魔法を作るには、町の“まほうつかいのいえ”に出かけて装備品に要素をかけてもらう必要がある。1要素かけるごとに時間がかかるので、多数の要素を掛け合わせる強力な魔法では完成までに長い時間がかかってしまう。後にユーティリティディスクが登場すると、費用はかかるものの簡単に魔法をかけてもらえるようになった

 とはいえ、このような仕組みもまたプレーヤーたちを燃えさせる要素となり、大いに苦労しながら目的の魔法を産み出したものだ。今も手元にメモが残っているので、当時の自分は相当苦労しながら作成したのがわかる。この時期に発売されていたPC雑誌でも、こぞって攻略ページや別冊付録を付けていたので、そのお世話になった人も多かったのではないだろうか。
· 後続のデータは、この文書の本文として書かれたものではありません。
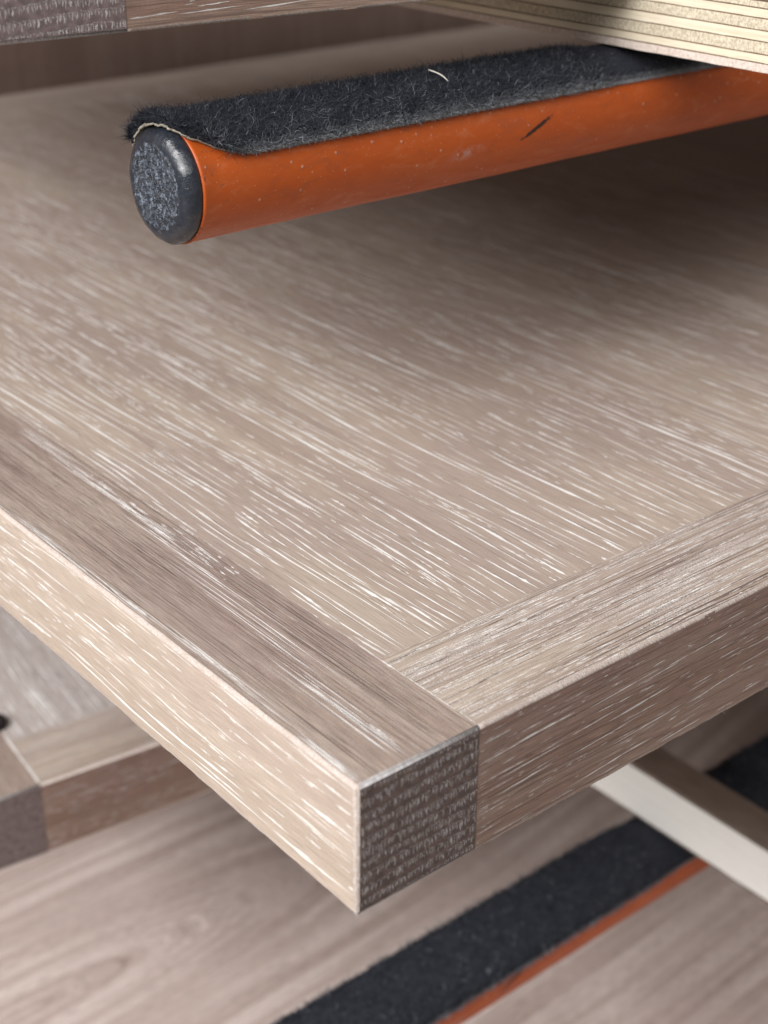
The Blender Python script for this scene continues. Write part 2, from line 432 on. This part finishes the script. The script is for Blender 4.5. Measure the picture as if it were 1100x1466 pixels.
def framed_panel(loc, rz, label, LX, LY, m_panel, m_end, detail=True, W0=22.0, seed=0, group='framed oak panels stacked on the rack'):
    root = empty('framed_oak_panel', loc, label, 'panel', rz, group)
    b = 0.62
    ct = (0.0, 110.0, 55) if detail else None
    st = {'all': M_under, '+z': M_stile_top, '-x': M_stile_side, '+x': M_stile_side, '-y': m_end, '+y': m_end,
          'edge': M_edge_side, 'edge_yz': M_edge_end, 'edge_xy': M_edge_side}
    stile = chamfer_box('stile', (0, 0, -T), (W0-0.03, LY, 0), b, root, st, ct, 0.06, keep=lambda m: m.x < W0-1, seed=1)
    chamfer_box('stile', (LX-W+0.04, 0, -T), (LX, LY, 0), b, root, st, None, 0)
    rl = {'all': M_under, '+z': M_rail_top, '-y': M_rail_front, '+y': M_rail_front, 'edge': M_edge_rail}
    rail = chamfer_box('rail', (W0+0.03, 0.04, -T+0.03), (LX-W-0.1, W-0.03, -0.03), 0.50, root, rl, (W0+1, 240.0, 88) if detail else None, 0.06,
                       keep=lambda m: m.y < 5 and m.x > W0+1, seed=2)
    chamfer_box('rail', (W0+0.10, LY-W+0.05, -T+0.03), (LX-W-0.1, LY-0.05, -0.03), 0.55, root, rl)
    pn = {'all': M_under, '+z': m_panel, 'edge': m_panel}
    board = chamfer_box('panel_board', (W0+0.03, W+0.03, -T+4), (LX-W-0.1, LY-W-0.1, -0.02), 0.03, root, pn)
    # lime in the open pores
    far = 260 if detail else 130
    pan = ring_lines((W0+0.8, min(LX-W, W0+far)), (W+0.1, LY-W), (1.0, 2.4), 22.0, 4.0, 0.20, 1.3, 11+seed, 0.3)
    strokes('lime_pores', board, M_lime_panel, top_at(-0.02), (W0+0.2, LX-W-0.2), (W+0.15, LY-W-0.2), pan, 0.40, 0.0, 21+seed)
    if detail:
        rd = np.random.default_rng(77+seed)  # dark lines hugging the lime strokes: groove shade painted in for relief
        dk = [(u+(w+rd.uniform(0.03, 0.16))*rd.choice((-1, 1, 1)), v+rd.normal(0, L*0.15), L*rd.uniform(0.4, 0.9), rd.uniform(0.02, 0.06), 0) for (u, v, L, w, q) in pan if rd.uniform() < 0.5]
        strokes('pores_and_groove_shade', board, M_pore_shade, top_at(-0.024), (W0+0.2, LX-W-0.2), (W+0.15, LY-W-0.2), dk, 0.40, 0.0, 21+seed)
    strokes('lime_pores', rail, M_lime_rail, front_at(0.04), (-T+0.7, -0.7), (W0+0.3, min(LX-W, W0+190)),
            ring_lines((-T+0.8, -0.8), (W0+0.2, min(LX-W, W0+190)), (0.8, 1.7), 5.0, 4.5, 0.105, 1.2, 12+seed, 0.5), 0.05, 0.045, 22+seed)
    r = np.random.default_rng(5+seed)
    # white line along the joints, uneven like worked-in wax
    it = []; v = 0.7
    while v < min(LY, 180):
        L = r.gamma(2.5, 2.2)+1; hwid = (0.10 if v < W else 0.055)*r.uniform(0.5, 1.5)*(1 if detail else 4.5)
        it.append((W0+0.03+r.normal(0, 0.03), v+L/2, L*1.1, hwid, r.uniform(0.6, 1.1))); v += L*(0.95 if v < W else r.uniform(0.9, 1.4))
    strokes('joint_lime', stile, M_lime_panel, top_at(0.004), (W0-0.3, W0+0.4), (0.6, 180), it, 0.0, 0.0, 31)
    it = []; v = W0+0.3
    while v < 190:
        L = r.gamma(2.0, 1.6)+0.4
        it.append((W-0.01+r.normal(0, 0.03), v+L/2, L, 0.05*r.uniform(0.4, 1.5), r.uniform(0.3, 1.0))); v += L*r.uniform(1.0, 1.7)
    strokes('joint_lime', rail, M_lime_panel, railtop_at(-0.01), (W-0.3, W+0.3), (W0+0.2, 190), it, 0.0, 0.0, 32)
    # end grain: rows of pores crossed by short wriggling rays
    if detail:
        itv = []; ith = []
        nrow = 11 if seed == 0 else 10
        z = -0.5
        while z > -T+0.3:
            pitch = r.uniform(1.7, 2.3)
            x = 0.5
            while x < W0-0.2:
                zc = z+0.28*math.sin(x/6.0+z*0.4)+0.10*math.sin(x/1.7+z)+0.03*(x-11)
                if r.uniform() < 0.90:
                    L = pitch*r.uniform(0.35, 0.80)
                    itv.append((x+r.normal(0, 0.08), zc-L/2-r.uniform(-0.10, 0.15), L, r.uniform(0.06, 0.115), r.uniform(0.28, 0.66)))
                x += r.uniform(0.30, 0.54)
            x = 0.3
            while x < W0-0.3:
                zc = z+0.28*math.sin(x/6.0+z*0.4)+0.10*math.sin(x/1.7+z)+0.03*(x-11)
                L = r.gamma(1.5, 0.16)+0.14
                if r.uniform() < 0.85:
                    ith.append((zc+r.normal(0, 0.07), x+L/2, L, r.uniform(0.06, 0.13), r.uniform(0.18, 0.52)))
                x += L+r.exponential(0.14)
            z -= pitch
        g = 1.0 if seed == 0 else 1.1
        itv = np.array(itv); itv[:, 4] *= g; ith = np.array(ith); ith[:, 4] *= g
        strokes('medullary_rays', stile, M_ray, lambda u, v, h: np.stack([u, -h, v], -1), (0.7, W0-0.1), (-T+0.7, -0.7), itv, 0.0, 0.0, 41, wig=0.32)
        strokes('pore_rows', stile, M_ray, front_at(-0.012), (-T+0.7, -0.7), (0.7, W0-0.1), ith, 0.0, 0.0, 42, wig=0.2)
    if detail and seed == 0:
        it = ring_lines((-T+0.9, -1.0), (0.7, 130), (1.1, 2.4), 12.0, 4.5, 0.20, 1.2, 13, 0.5)
        strokes('lime_pores', stile, M_lime_side, side_at(0.0), (-T+0.75, -0.75), (0.75, 131), it, 0.45, 0.0, 23)
        it = []
        for ln in range(9):                      # bright bundle of fine lines crossing the stile towards the panel joint
            off = (ln-4)*0.34; v = r.uniform(0, 6)
            while v < 128:
                L = r.gamma(4, 4.5); vm = v+L/2
                c = np.interp(vm, [0, 12, 19, 33, 48, 65, 84, 102, 130], [8.8, 9.3, 9.8, 11.4, 14.4, 17.2, 18.3, 18.8, 19.5])
                p = 0.92 if abs(ln-4) < 3 else 0.5
                if r.uniform() < p: it.append((c+off+r.normal(0, 0.05), vm, L*1.15, r.uniform(0.045, 0.10), r.uniform(0.7, 1.1)))
                v += L*r.uniform(0.8, 1.25)
        for q in range(40):                      # flecks where the bundle nears the joint
            v = r.uniform(55, 110); it.append((r.normal(19.2, 0.9), v, r.gamma(2, 1.6), r.uniform(0.08, 0.2), r.uniform(0.5, 1.0)))
        for q in range(40):                      # a second, thinner one along the outer arris
            v = r.uniform(2, 95); c = np.interp(v, [0, 10, 38, 60, 95], [1.0, 1.2, 2.4, 1.4, 1.0])
            it.append((c+r.normal(0, 0.28), v, r.gamma(3, 4), r.uniform(0.04, 0.11), r.uniform(0.6, 1.0)))
        for q in range(150):                     # scattered hairlines
            it.append((r.uniform(1.2, 21), r.uniform(1, 130), r.gamma(2.5, 7), r.uniform(0.02, 0.05), r.uniform(0.15, 0.5)))
        strokes('lime_pores', stile, M_lime_stile, top_at(0.0), (0.75, 21.9), (0.75, 131), it, 0.06, 0.0, 24)
        # rail: bands of chopped bright pores
        it = []; u = 0.9
        while u < W-0.3:
            amt = r.uniform(0, 1); v = W0+0.2
            gate = r.uniform(0, 6.28)
            while v < 190:
                L = r.gamma(2.0, 1.6)+0.3
                on = math.sin(v/13+gate)+math.sin(v/5.1+gate*2)*0.5
                if on > 0.7-1.9*amt and r.uniform() < 0.85:
                    it.append((u+r.normal(0, 0.09), v+L/2, L, r.uniform(0.035, 0.10), r.uniform(0.55, 1.1)))
                v += L*r.uniform(0.7, 1.3)+r.exponential(0.25)
            u += r.uniform(0.28, 0.66)
        strokes('lime_pores', rail, M_lime_panel, railtop_at(-0.03), (0.8, W-0.2), (W0+0.2, 190), it, 0.10, 0.0, 25)
        dk = [(r.uniform(1, W-0.4), r.uniform(W0, 190), r.gamma(3, 7), r.uniform(0.03, 0.075), 0) for q in range(130)]
        strokes('pores_and_groove_shade', rail, M_pore_shade, railtop_at(-0.034), (0.8, W-0.2), (W0+0.2, 190), dk, 0.10, 0.0, 25)
        dk = [(r.uniform(1, 21.6), r.uniform(0, 130), r.gamma(3, 8), r.uniform(0.02, 0.06), 0) for q in range(150)]
        strokes('pores_and_groove_shade', stile, M_pore_shade, top_at(-0.003), (0.75, 21.9), (0.75, 131), dk, 0.06, 0.0, 24)
        dk = [(r.uniform(-T+1, -1), r.uniform(W0, 190), r.gamma(2.5, 3), r.uniform(0.02, 0.06), 0) for q in range(260)]
        strokes('pores_and_groove_shade', rail, M_pore_shade, front_at(0.042), (-T+0.7, -0.7), (W0+0.3, 190), dk, 0.05, 0.045, 22)
    return root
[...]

当時のPC雑誌の付録。これは見つかったものだけで、これら以外にもさらに数多くの攻略情報が出ていた。電波新聞社からは「オールアバウトソーサリアン」という、丸ごと1冊「ソーサリアン」攻略が書かれた書籍も発売された。筆者も当時、自力で魔法をかけようと努力していたようで、そのメモ書きも発見された

 なお、本作に付属しているシナリオ15本は3枚のディスクに分かれて5本ずつ収録されており、それぞれレベル1〜5まで設定されている。この5段階すべての難易度をクリアすると、トップ画面に新たに「ドラゴンとたたかう」というメニューが登場し、「ドラゴンスレイヤーシリーズ」らしくドラゴンと連戦することができるようになる。洞窟最深部に鎮座するキングドラゴンを倒せば晴れてエンディングに辿り着くことができるのだが、初めて見た時は流れるBGMとも相まって、非常に感動したものだ。

 しかも、「ドラゴンとたたかう」は何度でも遊ぶことができるので、飽きずにプレイしてはエンディングで流れる心に染み入るBGMを聞き、それまでの長旅を脳内で振り返ったもの。きっと、同世代のユーザーは頷いてくれることだろう。
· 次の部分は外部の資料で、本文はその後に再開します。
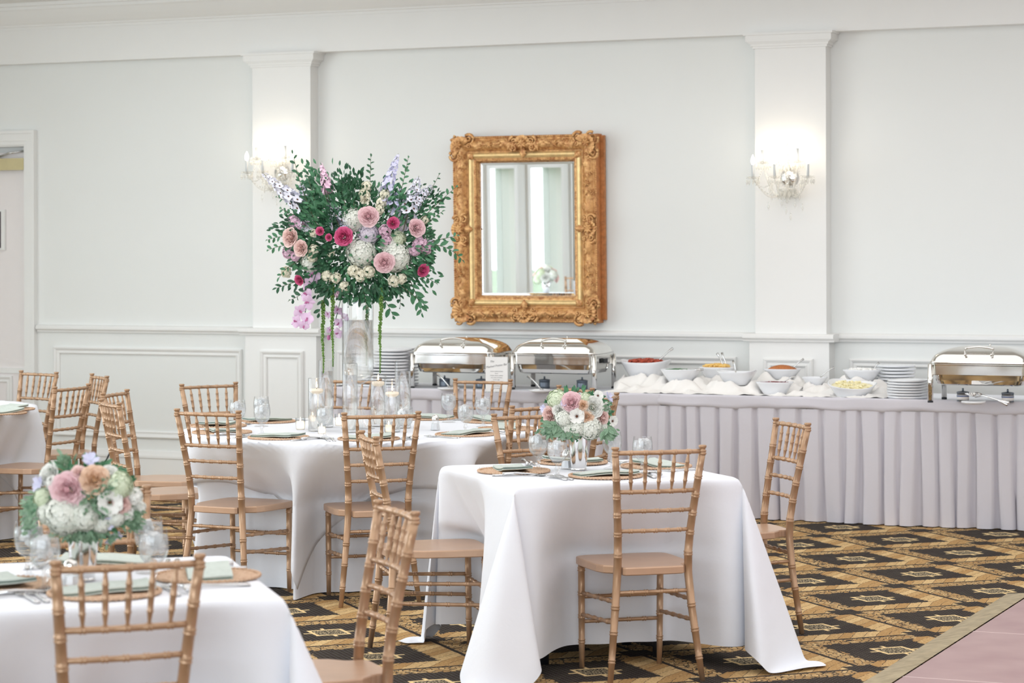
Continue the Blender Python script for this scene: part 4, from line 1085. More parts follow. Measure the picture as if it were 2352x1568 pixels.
# ------------------------------------------------------------------ crystal sconces
def drop(mb, p, L=.03, r=.006, mi=0):
    x, y, z = p; mb.lathe([(.0002, -L), (r, -L * .55), (r * .8, -L * .3), (.0002, 0)], 6, mi, Matrix.Translation((x, y, z)), cap=False, sm=False)
    mb.ball((x, y, z + .006), .0045, 5, 4, mi)
def make_sconce():
    t = thing('crystal_sconce', 'x', 'wall sconce', group='crystal wall sconces')
    # origin: wall plane, z=0 at bowl centre
    mb = MB(); mb.lathe([(.001, 0), (.055, .002), (.06, .008), (.05, .016), (.02, .022), (.001, .024)], 20, 0, Matrix.Translation((0, 0, .0)) @ Matrix.Rotation(radians(90), 4, 'X')); part('backplate', mb, SILV, t)
    mb = MB(); mb.lathe([(.004, -.17), (.012, -.16), (.006, -.145), (.022, -.12), (.05, -.09), (.058, -.075), (.02, -.07), (.010, -.04), (.018, -.02), (.012, .0), (.016, .03), (.009, .06), (.026, .075), (.012, .09), (.008, .16), (.02, .175), (.012, .19), (.003, .23)], 14, 0, Matrix.Translation((0, -.06, 0))); part('cut_glass_stem', mb, CRYS, t)
    mb = MB(); mb.tube([(0, 0, 0), (0, -.06, 0)], .012, 8); part('wall_bracket', mb, SILV, t)
    for (x, y, z, up) in ((-.155, -.10, .10, 1), (.085, -.11, .105, 1), (-.205, -.15, .0, 0), (-.035, -.22, .0, 0), (.17, -.16, .0, 0)):
        mb = MB(); pts = []
        for i in range(15):
            u = i / 14; pts.append((x * u, -.06 + (y + .06) * u, -.06 * (1 - u) * (1 if 1 else 0) - .085 * sin(pi * u) + z * u ** 3 - .02 * (1 - u)))
        pts[-1] = (x, y, z - .012); mb.tube(pts, .0062, 8); part('arm', mb, CRYS, t)
        mb = MB(); M_ = Matrix.Translation((x, y, z))
        mb.grid(lambda u, v: Vector((cos(2 * pi * u) * (.008 + .034 * v) * (1 + .07 * cos(2 * pi * u * 10) * v), sin(2 * pi * u) * (.008 + .034 * v) * (1 + .07 * cos(2 * pi * u * 10) * v), -.010 + .016 * v * v)), 40, 4, M=M_, closeu=True)
        o = part('bobeche', mb, CRYS, t)
        cm = MB(); cm.tube([(x, y, z - .01), (x, y, z + .085)], .0098, 12); part('candle_sleeve', cm, MATS.get('grey_white_sleeve') or mat('grey_white_sleeve', rgb(206, 210, 212), .5), t)
        bm_ = MB(); bm_.lathe([(.005, .085), (.011, .095), (.0135, .108), (.011, .124), (.006, .138), (.0006, .150)], 12, 0, Matrix.Translation((x, y, z)), cap=True); part('flame_bulb', bm_, BULB, t)
        dm = MB()
        for k in range(10):
            a = 2 * pi * k / 10; drop(dm, (x + .041 * cos(a), y + .041 * sin(a), z - .010), .042, .0085)
        dm_ = part('crystal_drops', dm, CRYS, t); dm_['kind'] = 'stuff'
    mb = MB()
    for k in range(12):
        a = 2 * pi * k / 12; drop(mb, (.058 * cos(a), -.06 + .058 * sin(a), -.085), .06, .010); drop(mb, (.11 * cos(a + .2), -.08 + .08 * sin(a + .2), -.045 + .02 * sin(k * 2.0)), .05, .009); drop(mb, (.05 * cos(a), -.06 + .05 * sin(a), .075), .045, .008)
    for (x0, y0, z0, x1, y1, z1) in ((-.2, -.15, -.02, -.035, -.22, -.02), (-.035, -.22, -.02, .17, -.16, -.02), (-.155, -.1, .08, .0, -.06, .17), (.085, -.11, .08, .0, -.06, .17), (-.155, -.1, .08, -.2, -.15, -.02), (.085, -.11, .08, .17, -.16, -.02), (-.2, -.15, -.03, 0, -.06, -.1), (.17, -.16, -.03, 0, -.06, -.1)):
        for i in range(1, 12):
            u = i / 12; mb.ball((lerp(x0, x1, u), lerp(y0, y1, u), lerp(z0, z1, u) - .045 * sin(pi * u)), (.0062), 5, 4)
    for (x, z) in ((-.10, -.11), (0, -.20), (.03, -.24), (.09, -.11), (-.03, -.15), (.06, -.16), (-.12, -.17), (.11, -.18)): drop(mb, (x, -.08, z), .045, .008)
    o = part('bead_swags', mb, CRYS, t); o['kind'] = 'stuff'
    for (x, z) in ((-.06, .16), (.05, .10)):
        l = bpy.data.lights.new('sconce_bulb_light', 'POINT'); l.energy = .55; l.color = (1, .84, .64); l.shadow_soft_size = .06
        o = bpy.data.objects.new('sconce_bulb_light', l); COL.objects.link(o); o.parent = t; o.location = (x, -.19, z)
    return t
s0 = make_sconce(); p = PY(1812, 408, D - PD_ - .02); s0.location = (p.x, D - PD_ - .001, p.z); s0['label'] = 'lit crystal sconce on the pilaster right of the mirror'
p = PY(645, 396, D - PD_ - .02); dup(s0, (p.x, D - PD_ - .001, p.z), 0, 'lit crystal sconce on the pilaster behind the flowers')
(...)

「ドラゴンとたたかう」を選ぶと、洞窟内で4体のドラゴンとの連続バトルが行なわれる。最後のキングドラゴンを倒せば、感動のエンディングを見ることができるのだ

 今回の執筆にあたり、手元にあったソフトを起動させてディスク内に残っていたソーサリアンたちに久しぶりに冒険へと出かけてもらったのだが、現代でプレイしてもやはり面白いものは面白いと再確認できた。本編をパッケージソフトとして発売し、各シナリオはダウンロード形式で提供とすれば、今のハード向けにも復刻もできそうだ。
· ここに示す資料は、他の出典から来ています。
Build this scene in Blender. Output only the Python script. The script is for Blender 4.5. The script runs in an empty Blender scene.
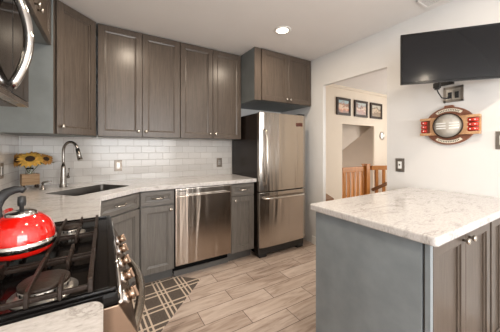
import bpy, bmesh, math, random
from mathutils import Vector, Matrix
R = math.radians
PI = math.pi
random.seed(7)
sc = bpy.context.scene
COL = sc.collection

# ------------------------------------------------------------------ camera
cd = bpy.data.cameras.new('camera'); cam = bpy.data.objects.new('camera', cd); COL.objects.link(cam)
cd.sensor_fit = 'HORIZONTAL'; cd.sensor_width = 36.0
cd.lens = 240.3 / 500 * 36.0
cd.shift_y = -(166 - 148.5) / 500
cd.clip_start = 0.02; cd.clip_end = 60
cam.location = (0, 0, 1.257)
cam.rotation_euler = (R(90), 0, -0.5449)
sc.camera = cam

# ------------------------------------------------------------------ world, lights, exposure
sc.view_settings.view_transform = 'Standard'
sc.view_settings.look = 'None'
sc.view_settings.gamma = 1
sc.view_settings.use_curve_mapping = False
sc.view_settings.exposure = 0.45
W = bpy.data.worlds.new('sky'); sc.world = W; W.use_nodes = True
W.node_tree.nodes['Background'].inputs[0].default_value = (0.80, 0.90, 1.0, 1)
W.node_tree.nodes['Background'].inputs[1].default_value = 1.6

def area(name, loc, rot, sx, sy, power, col, shape='RECTANGLE', spread=180):
    l = bpy.data.lights.new(name, 'AREA'); l.shape = shape; l.size = sx; l.size_y = sy
    l.energy = power; l.color = col; l.spread = R(spread)
    o = bpy.data.objects.new(name, l); COL.objects.link(o); o.location = loc; o.rotation_euler = rot
    return o
FILL_COL = (1.0, 0.985, 0.955)
WARM = (1.0, 0.84, 0.66)
area('added_fill_rear', (0.9, -3.12, 1.45), (R(90), 0, 0), 2.4, 1.7, 80, FILL_COL)  # added ambient fill behind the camera, its source is unseen
area('added_fill_left', (-1.92, -1.7, 1.45), (R(90), 0, R(-90)), 1.8, 1.6, 62, FILL_COL)  # added fill from the left, brightens the peninsula end
area('added_fill_hall', (5.9, 1.3, 1.5), (R(90), 0, R(90)), 1.6, 1.6, 40, (1.0, 0.93, 0.84))  # added lamp to brighten the hall, source unseen
area('added_fill_stair', (3.50, 3.9, 0.5), (R(70), 0, R(-90)), 0.7, 0.7, 20, (1.0, 0.93, 0.84))  # added lamp out of sight behind the hall wall, lifts the stairwell
LAMPS = [(1.510, 1.870), (0.25, 1.95), (1.482, 0.55), (0.25, 0.45), (0.5, -1.6), (-1.0, -2.0)]
LAMP_POWER = 7.0

# ------------------------------------------------------------------ helpers
class MB:
    def __init__(s, M=None):
        s.bm = bmesh.new(); s.M = M or Matrix()
    def _tf(s, vs):
        for v in vs: v.co = s.M @ v.co
    def box(s, x0, x1, y0, y1, z0, z1, b=0.0, M=None):
        t = bmesh.new()
        bmesh.ops.create_cube(t, size=1)
        for v in t.verts:
            v.co = Vector(((x0+x1)/2 + v.co.x*(x1-x0), (y0+y1)/2 + v.co.y*(y1-y0), (z0+z1)/2 + v.co.z*(z1-z0)))
        if b > 0:
            b = min(b, 0.45*min(abs(x1-x0), abs(y1-y0), abs(z1-z0)))
            bmesh.ops.bevel(t, geom=t.edges[:], offset=b, segments=2, profile=0.7, affect='EDGES')
        s._join(t, M); return s
    def _join(s, t, M=None):
        mp = {}
        A = s.M @ M if M is not None else s.M
        for v in t.verts: mp[v] = s.bm.verts.new(A @ v.co)
        for f in t.faces:
            try:
                nf = s.bm.faces.new([mp[v] for v in f.verts]); nf.smooth = f.smooth
            except ValueError: pass
        t.free()
    def lathe(s, prof, n=32, M=None, cap=True, smooth=True):
        """prof: list of (r, z) around local z"""
        t = bmesh.new(); rings = []
        for r, z in prof:
            rings.append([t.verts.new((r*math.cos(2*PI*k/n), r*math.sin(2*PI*k/n), z)) for k in range(n)] if r > 1e-6 else [t.verts.new((0, 0, z))])
        for a, b in zip(rings, rings[1:]):
            for k in range(n):
                k2 = (k+1) % n
                if len(a) == 1 and len(b) == 1: continue
                if len(a) == 1: f = t.faces.new((a[0], b[k2], b[k]))
                elif len(b) == 1: f = t.faces.new((a[k], a[k2], b[0]))
                else: f = t.faces.new((a[k], a[k2], b[k2], b[k]))
                f.smooth = smooth
        if cap:
            if len(rings[0]) > 1: t.faces.new(rings[0][::-1])
            if len(rings[-1]) > 1: t.faces.new(rings[-1])
        bmesh.ops.recalc_face_normals(t, faces=t.faces[:])
        s._join(t, M); return s
    def cyl(s, p, q, r, n=20, r2=None):
        p = Vector(p); q = Vector(q); d = q-p
        M = Matrix.Translation(p) @ d.to_track_quat('Z', 'Y').to_matrix().to_4x4()
        return s.lathe([(r, 0), (r2 if r2 is not None else r, d.length)], n, M)
    def tube(s, pts, rad, n=12, flat=1.0, closed=False):
        """sweep a circle along smooth points; rad scalar or list"""
        P = [Vector(p) for p in pts]
        if not hasattr(rad, '__len__'): rad = [rad]*len(P)
        t = bmesh.new(); rings = []; up = None
        for i, p in enumerate(P):
            a = P[i-1] if i > 0 else (P[-1] if closed else P[0]); b = P[i+1] if i < len(P)-1 else (P[0] if closed else P[-1])
            d = (b-a).normalized()
            if up is None:
                up = Vector((0, 0, 1)) if abs(d.z) < 0.9 else Vector((0, 1, 0))
            sx = d.cross(up).normalized(); u2 = sx.cross(d).normalized(); up = u2
            rings.append([t.verts.new(p + sx*rad[i]*math.cos(2*PI*k/n) + u2*rad[i]*flat*math.sin(2*PI*k/n)) for k in range(n)])
        pr = list(zip(rings, rings[1:])) + ([(rings[-1], rings[0])] if closed else [])
        for a, b in pr:
            for k in range(n):
                f = t.faces.new((a[k], a[(k+1) % n], b[(k+1) % n], b[k])); f.smooth = True
        if not closed:
            t.faces.new(rings[0][::-1]); t.faces.new(rings[-1])
        bmesh.ops.recalc_face_normals(t, faces=t.faces[:])
        s._join(t); return s
    def prism(s, poly, z0, z1, b=0.0, M=None, holes=None):
        t = bmesh.new()
        if holes:
            # bridge outer ring to the hole: both have matching vertex counts handled by triangle_fill
            ed = []
            for loop in [poly]+holes:
                vs = [t.verts.new((x, y, z0)) for x, y in loop]
                ed += [t.edges.new((vs[i], vs[(i+1) % len(vs)])) for i in range(len(vs))]
            bmesh.ops.triangle_fill(t, use_beauty=True, use_dissolve=False, edges=ed)
        else:
            t.faces.new([t.verts.new((x, y, z0)) for x, y in poly])
        r = bmesh.ops.extrude_face_region(t, geom=t.faces[:])
        for v in [g for g in r['geom'] if isinstance(g, bmesh.types.BMVert)]: v.co.z = z1
        bmesh.ops.recalc_face_normals(t, faces=t.faces[:])
        if b > 0:
            es = [e for e in t.edges if len(e.link_faces) == 2 and e.calc_face_angle(0) > 0.5]
            bmesh.ops.bevel(t, geom=es, offset=b, segments=3, profile=0.5, affect='EDGES')
        s._join(t, M); return s
    def panel(s, x0, x1, z0, z1, y=0.0, th=0.02, stile=0.052, depth=0.0155, deep=True):
        """shaker door lying in the xz plane, front facing -y, with a stepped recess"""
        t = bmesh.new()
        prof = [(0, th), (0, 0.002), (0.002, 0), (stile, 0), (stile+0.001, 0.006), (stile+0.013, 0.009), (stile+0.014, depth)]
        rings = []
        for i, (o, d) in enumerate(prof):
            rings.append([t.verts.new((a, y+d, c)) for a, c in ((x0+o, z0+o), (x1-o, z0+o), (x1-o, z1-o), (x0+o, z1-o))])
        t.faces.new(rings[0]); 
        for a, b in zip(rings, rings[1:]):
            for k in range(4): t.faces.new((a[k], a[(k+1) % 4], b[(k+1) % 4], b[k]))
        t.faces.new(rings[-1][::-1])
        bmesh.ops.recalc_face_normals(t, faces=t.faces[:])
        s._join(t); return s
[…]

 ちなみに、最初に発売されたPC-8801mkIISR版はシステムディスクとユーザーディスク、シナリオディスク×3というセットだったが、本体となるシステムディスクが後にバージョンアップしたこともあり、希望する人はそのバージョン1.1を入手することができた。

 筆者も当時、日本ファルコムにバージョンアップを依頼して新しいシステムディスクを送ってもらっていたので、今ではシステムディスクが2枚存在している。

これが当時の内容物。今ではパッケージや紙のマニュアルが省略されてしまうことが多いが、説明書やディスクだけでなく宣伝用のチラシや通販に使う払込用紙も同梱されていた

 発売から35年を経ても、未だ輝きを失っていないと感じられた「ソーサリアン」。現在では、レトロゲーム配信サービス「プロジェクトEGG」にて「SORCERIAN COMPLETE(Windows10対応版)」が配信されているほか、携帯アプリ版である「アドバンスド ソーサリアン」が移植されたNintendo Switch用「G-MODEアーカイブス30 ソーサリアン」や、メガドライブミニ2にて収録されている。

 また、手元にいずれかの機種用のソフトを持っているのであれば、この機会に稼働させてみてはいかがだろうか。きっと、忘れかけていた冒険心を思い出させてくれるかもしれない。